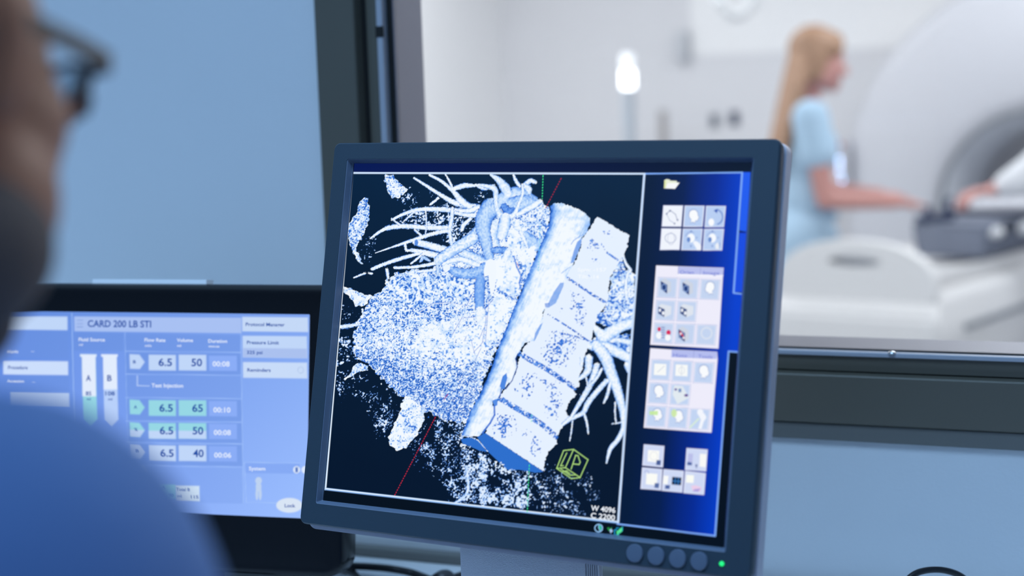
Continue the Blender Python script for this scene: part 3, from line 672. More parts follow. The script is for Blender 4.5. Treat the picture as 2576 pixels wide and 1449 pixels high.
# dashed guides
G = (62, 235, 150); RD = (214, 40, 66)
R.line(zt(2, [(547, 70), (540, 262)]), 2.0, G, dash=7.2); R.line(zt(2, [(522, 470), (520, 600), (515, 730), (508, 860)]), 1.8, (90, 205, 235), .8, dash=7.2)
R.line(zt(4, [(572, 590), (570, 640)]), 1.6, G, .8, dash=7.2); R.line(zt(4, [(555, 955), (540, 1298)]), 2.0, G, dash=7.2)
R.line(zt(2, [(697, 95), (570, 338)]), 2.2, (168, 32, 62), dash=7.2); R.line(zt(3, [(972, 690), (633, 1340)]), 1.7, RD, dash=6.6)
R.line(zt(3, [(1075, 500), (1045, 540)]), 1.8, RD, .7); R.line(zt(2, [(330, 790), (345, 830)]), 1.6, RD, .6)
# orientation cube
CG = (176, 222, 128)
for L_ in ([(805, 850), (878, 842), (983, 917), (925, 1047), (862, 1055), (755, 980), (805, 850)], [(878, 842), (818, 975), (925, 1047)], [(755, 980), (818, 975)],
           [(828, 868), (783, 962), (803, 960)], [(860, 985), (893, 885), (910, 888), (926, 935), (918, 952), (878, 948)], [(785, 985), (850, 1030), (888, 1028)], [(822, 998), (850, 1018)], [(800, 1003), (832, 1000)]):
    R.line(zt(4, L_), 2.3, CG)
# --- side panel
def quad(k, q, c, a=1.0, soft=.9): R.poly(zt(k, q), c, soft, a)
def tile(k, q, c=(186, 207, 243), hi=(236, 240, 252)):
    quad(k, q, hi); R.line(zt(k, q + [q[0]])[:5], 1.1, (150, 158, 214), .75); cx_ = sum(p[0] for p in q) / 4; cy_ = sum(p[1] for p in q) / 4
    quad(k, [(cx_ + (p[0] - cx_) * .93 + (1 if i in (0, 3) else -2), cy_ + (p[1] - cy_) * .93) for i, p in enumerate(q)], c)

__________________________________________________

» Given instruction
Leave out the pictures and restate everything else word for word.

» Task output
Continue the Blender Python script for this scene: part 3, from line 672. More parts follow. The script is for Blender 4.5. Treat the picture as 2576 pixels wide and 1449 pixels high.
# dashed guides
G = (62, 235, 150); RD = (214, 40, 66)
R.line(zt(2, [(547, 70), (540, 262)]), 2.0, G, dash=7.2); R.line(zt(2, [(522, 470), (520, 600), (515, 730), (508, 860)]), 1.8, (90, 205, 235), .8, dash=7.2)
R.line(zt(4, [(572, 590), (570, 640)]), 1.6, G, .8, dash=7.2); R.line(zt(4, [(555, 955), (540, 1298)]), 2.0, G, dash=7.2)
R.line(zt(2, [(697, 95), (570, 338)]), 2.2, (168, 32, 62), dash=7.2); R.line(zt(3, [(972, 690), (633, 1340)]), 1.7, RD, dash=6.6)
R.line(zt(3, [(1075, 500), (1045, 540)]), 1.8, RD, .7); R.line(zt(2, [(330, 790), (345, 830)]), 1.6, RD, .6)
# orientation cube
CG = (176, 222, 128)
for L_ in ([(805, 850), (878, 842), (983, 917), (925, 1047), (862, 1055), (755, 980), (805, 850)], [(878, 842), (818, 975), (925, 1047)], [(755, 980), (818, 975)],
           [(828, 868), (783, 962), (803, 960)], [(860, 985), (893, 885), (910, 888), (926, 935), (918, 952), (878, 948)], [(785, 985), (850, 1030), (888, 1028)], [(822, 998), (850, 1018)], [(800, 1003), (832, 1000)]):
    R.line(zt(4, L_), 2.3, CG)
# --- side panel
def quad(k, q, c, a=1.0, soft=.9): R.poly(zt(k, q), c, soft, a)
def tile(k, q, c=(186, 207, 243), hi=(236, 240, 252)):
    quad(k, q, hi); R.line(zt(k, q + [q[0]])[:5], 1.1, (150, 158, 214), .75); cx_ = sum(p[0] for p in q) / 4; cy_ = sum(p[1] for p in q) / 4
    quad(k, [(cx_ + (p[0] - cx_) * .93 + (1 if i in (0, 3) else -2), cy_ + (p[1] - cy_) * .93) for i, p in enumerate(q)], c)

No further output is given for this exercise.